Why concentrate so much there? It is comparable to fixing your tires and then riding over potholes on purpose. Wash your car and go straight through a mud puddle. It's hard to justify fixing up neighborhoods when you know they will be trashed immediately by the people who live there and don't care.

Michigan Observer
Tue, 03/05/2019 - 10:54pm

Ms Givens says, "The city will say, “we can’t do every neighborhood at once.” But some people feel frustrated and neglected. We’re talking about people who are taxpayers. Their taxes are being used to improve neighborhoods, but not theirs. I’ve heard some people say, “why am I paying taxes?” First, does she have evidence that the city can do every neighborhood at once? No, she does not. Does she have evidence that the taxes of frustrated and neglected taxpayers are being used to improve neighborhoods? Again, she does not. Neighborhoods generally do not generate enough revenue to make improvements. Their taxes are used to pay for services such as police, fire and garbage collection and the city's administrative overhead.

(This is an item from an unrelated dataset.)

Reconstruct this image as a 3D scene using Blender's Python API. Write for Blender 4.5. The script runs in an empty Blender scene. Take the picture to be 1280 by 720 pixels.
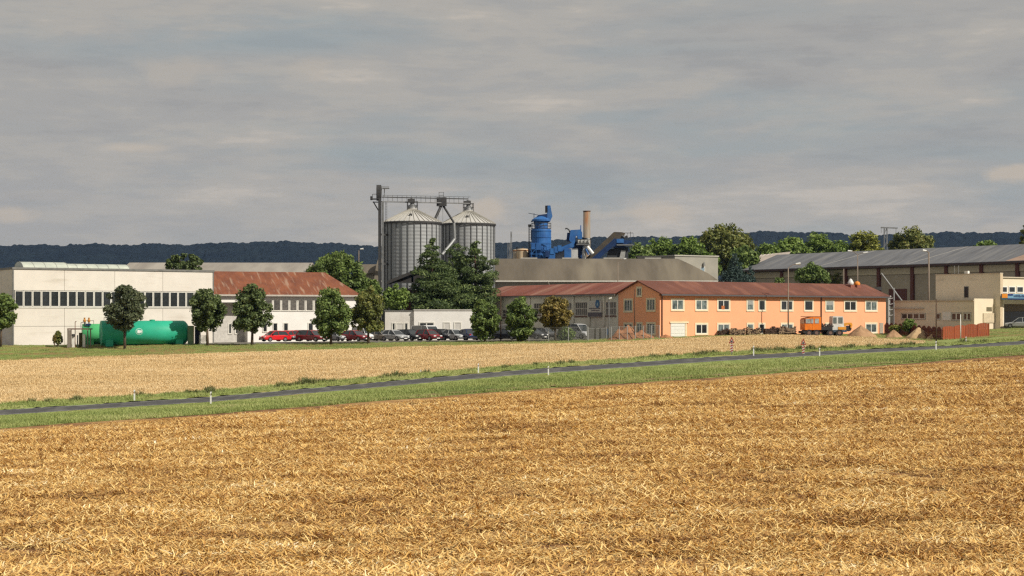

And she says, "How can we keep foreclosing on personal property when we are giving large corporations such large tax breaks? I understand that corporations hiring people is a public good and that’s the reason we give tax breaks. Keeping people in their homes is just as important." Isn't it the case that if people had jobs, they could afford to pay their mortgage payment and taxes? That would keep people in their houses wouldn't it?